═══ Records for the task ═══

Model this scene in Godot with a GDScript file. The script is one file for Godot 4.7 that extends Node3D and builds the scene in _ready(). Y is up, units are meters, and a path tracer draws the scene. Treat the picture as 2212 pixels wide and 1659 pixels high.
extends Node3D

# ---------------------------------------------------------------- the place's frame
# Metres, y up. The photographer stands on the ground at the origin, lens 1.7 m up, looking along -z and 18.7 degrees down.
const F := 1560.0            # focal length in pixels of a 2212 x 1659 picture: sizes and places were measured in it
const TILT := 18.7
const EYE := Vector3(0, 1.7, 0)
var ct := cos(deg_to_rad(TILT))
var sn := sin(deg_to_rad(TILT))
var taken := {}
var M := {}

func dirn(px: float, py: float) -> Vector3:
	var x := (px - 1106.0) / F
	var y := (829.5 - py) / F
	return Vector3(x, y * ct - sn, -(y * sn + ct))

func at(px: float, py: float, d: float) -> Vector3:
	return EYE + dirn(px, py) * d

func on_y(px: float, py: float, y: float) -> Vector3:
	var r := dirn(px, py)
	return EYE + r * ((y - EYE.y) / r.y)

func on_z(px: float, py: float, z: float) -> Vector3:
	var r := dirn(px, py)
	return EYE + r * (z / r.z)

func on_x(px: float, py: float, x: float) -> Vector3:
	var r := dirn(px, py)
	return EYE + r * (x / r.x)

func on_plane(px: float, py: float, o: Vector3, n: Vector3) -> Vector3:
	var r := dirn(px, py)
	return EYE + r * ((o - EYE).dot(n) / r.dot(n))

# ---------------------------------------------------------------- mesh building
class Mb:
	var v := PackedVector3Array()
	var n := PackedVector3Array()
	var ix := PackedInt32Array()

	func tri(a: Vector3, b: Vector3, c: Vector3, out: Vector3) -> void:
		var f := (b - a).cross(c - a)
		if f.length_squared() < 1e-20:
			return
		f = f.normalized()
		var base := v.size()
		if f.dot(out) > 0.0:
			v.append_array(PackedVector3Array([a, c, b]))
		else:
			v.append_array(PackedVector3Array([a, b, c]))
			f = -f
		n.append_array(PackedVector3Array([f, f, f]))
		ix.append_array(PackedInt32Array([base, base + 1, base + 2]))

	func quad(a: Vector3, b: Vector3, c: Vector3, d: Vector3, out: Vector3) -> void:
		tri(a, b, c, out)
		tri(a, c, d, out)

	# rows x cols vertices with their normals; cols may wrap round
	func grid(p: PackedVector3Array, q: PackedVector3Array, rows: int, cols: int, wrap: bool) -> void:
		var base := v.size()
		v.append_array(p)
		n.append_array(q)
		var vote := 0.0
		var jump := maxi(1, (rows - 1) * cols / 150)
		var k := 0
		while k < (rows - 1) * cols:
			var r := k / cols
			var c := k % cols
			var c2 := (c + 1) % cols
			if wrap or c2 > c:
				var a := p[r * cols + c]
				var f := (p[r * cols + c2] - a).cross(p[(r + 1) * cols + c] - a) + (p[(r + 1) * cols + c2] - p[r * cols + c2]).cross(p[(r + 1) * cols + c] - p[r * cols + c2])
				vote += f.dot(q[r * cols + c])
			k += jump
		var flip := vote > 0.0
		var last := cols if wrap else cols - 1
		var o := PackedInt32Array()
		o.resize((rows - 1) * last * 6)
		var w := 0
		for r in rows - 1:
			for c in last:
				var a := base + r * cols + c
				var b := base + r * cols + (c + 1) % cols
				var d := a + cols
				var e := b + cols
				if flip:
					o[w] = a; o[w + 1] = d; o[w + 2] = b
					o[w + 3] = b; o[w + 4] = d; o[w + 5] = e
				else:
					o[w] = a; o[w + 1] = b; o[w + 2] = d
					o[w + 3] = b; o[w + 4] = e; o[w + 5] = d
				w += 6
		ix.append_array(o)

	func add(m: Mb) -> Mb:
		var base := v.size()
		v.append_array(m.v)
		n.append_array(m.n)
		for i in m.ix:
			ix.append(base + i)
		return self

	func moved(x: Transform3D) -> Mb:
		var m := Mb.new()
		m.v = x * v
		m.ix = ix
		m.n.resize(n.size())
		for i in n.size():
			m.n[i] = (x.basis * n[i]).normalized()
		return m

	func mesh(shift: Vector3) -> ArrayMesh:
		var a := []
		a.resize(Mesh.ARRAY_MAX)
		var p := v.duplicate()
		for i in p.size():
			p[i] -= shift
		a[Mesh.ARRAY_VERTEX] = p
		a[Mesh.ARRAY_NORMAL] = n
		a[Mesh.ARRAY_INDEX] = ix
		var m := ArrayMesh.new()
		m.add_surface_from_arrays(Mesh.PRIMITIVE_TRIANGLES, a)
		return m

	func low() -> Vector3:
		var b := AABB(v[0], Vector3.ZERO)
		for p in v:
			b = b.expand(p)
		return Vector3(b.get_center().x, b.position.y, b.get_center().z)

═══
═══ Records for the task ═══

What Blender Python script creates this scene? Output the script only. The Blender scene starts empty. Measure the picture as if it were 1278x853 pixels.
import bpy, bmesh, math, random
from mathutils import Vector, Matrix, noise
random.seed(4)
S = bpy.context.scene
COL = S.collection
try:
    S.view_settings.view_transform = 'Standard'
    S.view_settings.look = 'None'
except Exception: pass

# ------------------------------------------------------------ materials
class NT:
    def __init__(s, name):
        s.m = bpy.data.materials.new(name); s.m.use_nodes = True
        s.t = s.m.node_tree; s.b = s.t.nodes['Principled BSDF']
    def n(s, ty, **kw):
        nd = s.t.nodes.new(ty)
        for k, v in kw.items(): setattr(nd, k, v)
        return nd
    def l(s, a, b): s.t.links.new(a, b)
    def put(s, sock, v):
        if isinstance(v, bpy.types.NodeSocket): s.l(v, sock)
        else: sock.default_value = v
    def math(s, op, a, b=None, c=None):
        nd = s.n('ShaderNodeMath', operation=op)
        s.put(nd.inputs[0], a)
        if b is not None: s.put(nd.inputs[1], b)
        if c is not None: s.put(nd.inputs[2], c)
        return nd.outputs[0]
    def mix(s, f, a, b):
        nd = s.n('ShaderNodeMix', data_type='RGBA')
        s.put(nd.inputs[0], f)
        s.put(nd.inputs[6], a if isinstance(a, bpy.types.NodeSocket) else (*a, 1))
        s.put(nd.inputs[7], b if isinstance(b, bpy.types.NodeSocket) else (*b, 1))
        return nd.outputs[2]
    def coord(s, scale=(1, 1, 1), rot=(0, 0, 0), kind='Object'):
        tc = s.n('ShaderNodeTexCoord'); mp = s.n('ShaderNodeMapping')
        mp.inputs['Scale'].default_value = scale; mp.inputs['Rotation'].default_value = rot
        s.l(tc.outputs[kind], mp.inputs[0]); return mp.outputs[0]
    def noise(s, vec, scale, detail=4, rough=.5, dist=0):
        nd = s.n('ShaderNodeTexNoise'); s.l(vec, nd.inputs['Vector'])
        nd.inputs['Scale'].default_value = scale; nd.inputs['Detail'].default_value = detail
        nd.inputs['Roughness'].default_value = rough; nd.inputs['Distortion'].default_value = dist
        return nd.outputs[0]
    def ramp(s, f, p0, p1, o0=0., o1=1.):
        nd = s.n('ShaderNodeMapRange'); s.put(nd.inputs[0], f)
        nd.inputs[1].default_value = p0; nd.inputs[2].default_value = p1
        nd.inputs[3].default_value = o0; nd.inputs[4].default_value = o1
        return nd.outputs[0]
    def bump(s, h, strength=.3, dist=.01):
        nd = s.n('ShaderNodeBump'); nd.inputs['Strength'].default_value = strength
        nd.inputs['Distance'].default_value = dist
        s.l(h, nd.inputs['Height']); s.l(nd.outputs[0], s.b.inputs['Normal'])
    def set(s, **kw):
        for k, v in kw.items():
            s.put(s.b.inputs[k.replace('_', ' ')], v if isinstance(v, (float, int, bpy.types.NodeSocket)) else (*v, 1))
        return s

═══

Aim
Begin with the line containing "What Blender Python", end with the line containing "except Exception: pass", and repeat every line in that stretch exactly.

Written reply
What Blender Python script creates this scene? Output the script only. The Blender scene starts empty. Measure the picture as if it were 1278x853 pixels.
import bpy, bmesh, math, random
from mathutils import Vector, Matrix, noise
random.seed(4)
S = bpy.context.scene
COL = S.collection
try:
    S.view_settings.view_transform = 'Standard'
    S.view_settings.look = 'None'
except Exception: pass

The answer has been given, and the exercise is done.